Needless to say, there are plenty of people who aren’t thrilled about the deconstruction of traditional doctrines, and who aren’t going to take it sitting down. After the publication of Wright’s Paul: in Fresh Perspective in 2005, Neo-Calvinist Pastor and author John Piper fired back, going so far as to name names with his 2007 book The Future of Justification: A Response to N.T. Wright. In 2009, Wright responded with Justification: God’s Plan and Paul’s Vision, devoting significantly more time to presenting a rigorous view of his Pauline theology. In 2008, Wright also published Surprised by Hope: Rethinking Heaven, the Resurrection, and the Mission of the Church. Does the subtitle sound familiar? Each of these books deserves a full review in its own right, and there are many reviews all over the internet if you’re interested. The main point is that there is a significant debate about these points right now with good, honest, bible-reading, smart people on each side.

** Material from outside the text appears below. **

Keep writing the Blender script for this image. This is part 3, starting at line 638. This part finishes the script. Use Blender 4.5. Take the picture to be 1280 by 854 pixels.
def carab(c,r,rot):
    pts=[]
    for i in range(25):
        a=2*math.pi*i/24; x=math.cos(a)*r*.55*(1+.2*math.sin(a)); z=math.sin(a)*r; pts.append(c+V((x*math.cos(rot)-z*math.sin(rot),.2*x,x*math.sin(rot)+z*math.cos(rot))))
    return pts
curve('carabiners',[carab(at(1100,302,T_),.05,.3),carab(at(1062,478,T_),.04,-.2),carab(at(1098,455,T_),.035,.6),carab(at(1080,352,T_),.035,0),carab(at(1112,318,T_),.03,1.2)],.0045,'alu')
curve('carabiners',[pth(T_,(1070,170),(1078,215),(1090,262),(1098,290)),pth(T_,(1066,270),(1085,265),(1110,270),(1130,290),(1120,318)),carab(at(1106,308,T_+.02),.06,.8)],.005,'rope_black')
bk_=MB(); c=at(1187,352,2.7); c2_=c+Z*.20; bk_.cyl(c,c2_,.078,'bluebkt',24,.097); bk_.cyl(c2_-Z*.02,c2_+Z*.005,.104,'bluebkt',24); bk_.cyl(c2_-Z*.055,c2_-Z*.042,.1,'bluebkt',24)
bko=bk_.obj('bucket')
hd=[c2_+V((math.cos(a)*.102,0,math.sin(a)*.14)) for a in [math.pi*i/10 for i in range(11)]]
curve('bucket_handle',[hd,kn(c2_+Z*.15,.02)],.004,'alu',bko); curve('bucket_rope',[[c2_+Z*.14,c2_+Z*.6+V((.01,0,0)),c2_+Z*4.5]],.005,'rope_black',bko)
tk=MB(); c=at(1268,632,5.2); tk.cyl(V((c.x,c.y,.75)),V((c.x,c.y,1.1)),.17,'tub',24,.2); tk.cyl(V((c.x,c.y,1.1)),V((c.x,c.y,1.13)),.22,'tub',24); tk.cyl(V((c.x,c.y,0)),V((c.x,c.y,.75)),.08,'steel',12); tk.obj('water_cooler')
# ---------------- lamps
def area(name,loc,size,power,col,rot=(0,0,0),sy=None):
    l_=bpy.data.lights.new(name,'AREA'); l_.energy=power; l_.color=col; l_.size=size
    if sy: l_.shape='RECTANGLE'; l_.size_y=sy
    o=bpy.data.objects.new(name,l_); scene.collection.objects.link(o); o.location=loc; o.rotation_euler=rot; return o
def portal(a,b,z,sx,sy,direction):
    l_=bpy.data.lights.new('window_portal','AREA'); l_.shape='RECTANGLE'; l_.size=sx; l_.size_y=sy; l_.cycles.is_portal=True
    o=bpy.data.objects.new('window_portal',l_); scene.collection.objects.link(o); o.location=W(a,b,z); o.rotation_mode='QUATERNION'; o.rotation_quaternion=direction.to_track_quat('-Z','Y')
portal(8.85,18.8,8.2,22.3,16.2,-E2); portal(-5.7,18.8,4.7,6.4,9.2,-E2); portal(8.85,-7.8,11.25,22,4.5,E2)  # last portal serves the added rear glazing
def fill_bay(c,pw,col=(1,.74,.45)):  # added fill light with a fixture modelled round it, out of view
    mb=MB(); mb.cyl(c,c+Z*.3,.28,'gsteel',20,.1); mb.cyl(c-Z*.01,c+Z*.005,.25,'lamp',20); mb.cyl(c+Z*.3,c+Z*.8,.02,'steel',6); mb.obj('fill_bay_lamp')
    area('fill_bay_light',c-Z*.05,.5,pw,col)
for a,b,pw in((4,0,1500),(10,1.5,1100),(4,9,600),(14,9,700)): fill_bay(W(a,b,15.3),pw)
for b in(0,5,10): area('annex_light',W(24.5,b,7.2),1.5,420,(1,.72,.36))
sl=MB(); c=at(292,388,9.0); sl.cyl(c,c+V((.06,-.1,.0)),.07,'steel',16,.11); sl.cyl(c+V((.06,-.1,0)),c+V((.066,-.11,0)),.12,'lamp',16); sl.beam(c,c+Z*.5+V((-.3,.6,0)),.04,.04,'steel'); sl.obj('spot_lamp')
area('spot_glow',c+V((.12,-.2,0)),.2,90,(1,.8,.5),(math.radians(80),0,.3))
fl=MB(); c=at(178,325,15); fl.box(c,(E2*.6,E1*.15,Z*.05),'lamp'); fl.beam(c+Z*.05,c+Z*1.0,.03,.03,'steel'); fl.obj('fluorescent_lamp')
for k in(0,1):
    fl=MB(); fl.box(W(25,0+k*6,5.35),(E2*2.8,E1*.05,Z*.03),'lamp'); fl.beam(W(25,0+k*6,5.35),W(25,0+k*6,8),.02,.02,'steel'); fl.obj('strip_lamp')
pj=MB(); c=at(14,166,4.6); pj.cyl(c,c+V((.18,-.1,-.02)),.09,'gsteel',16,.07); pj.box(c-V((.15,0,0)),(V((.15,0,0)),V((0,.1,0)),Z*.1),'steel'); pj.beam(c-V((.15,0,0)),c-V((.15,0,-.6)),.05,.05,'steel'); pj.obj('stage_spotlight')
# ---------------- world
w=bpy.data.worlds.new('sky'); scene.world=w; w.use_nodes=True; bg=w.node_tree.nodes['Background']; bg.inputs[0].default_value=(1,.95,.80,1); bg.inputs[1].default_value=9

Here’s the bottom line: read in a vacuum, Rob Bell’s Love Wins seems like a “cool” mega-pastor inventing a completely new idea about Jesus, then spinning it off so he can sell a few million more books. Read as a part of the larger discussion on Election, Justification Theory, and Christian eschatology over the past 100 years, Love Wins is the latest salvo in what is increasingly becoming a “hot war”. Bell, like Wright and Barth, is questioning beliefs which have marked the social boundaries of Christian communities for hundreds of years. Just like wars between countries take place along geographical boundaries, conflicts over social boundaries almost always flare up to be ugly battles. Therefore, while Bell’s book may not be anywhere as new, revolutionary, or crazy as his detractors would like to present, it shouldn’t be at all surprising, given its place in the discussion, that it’s generated the kind of response it has.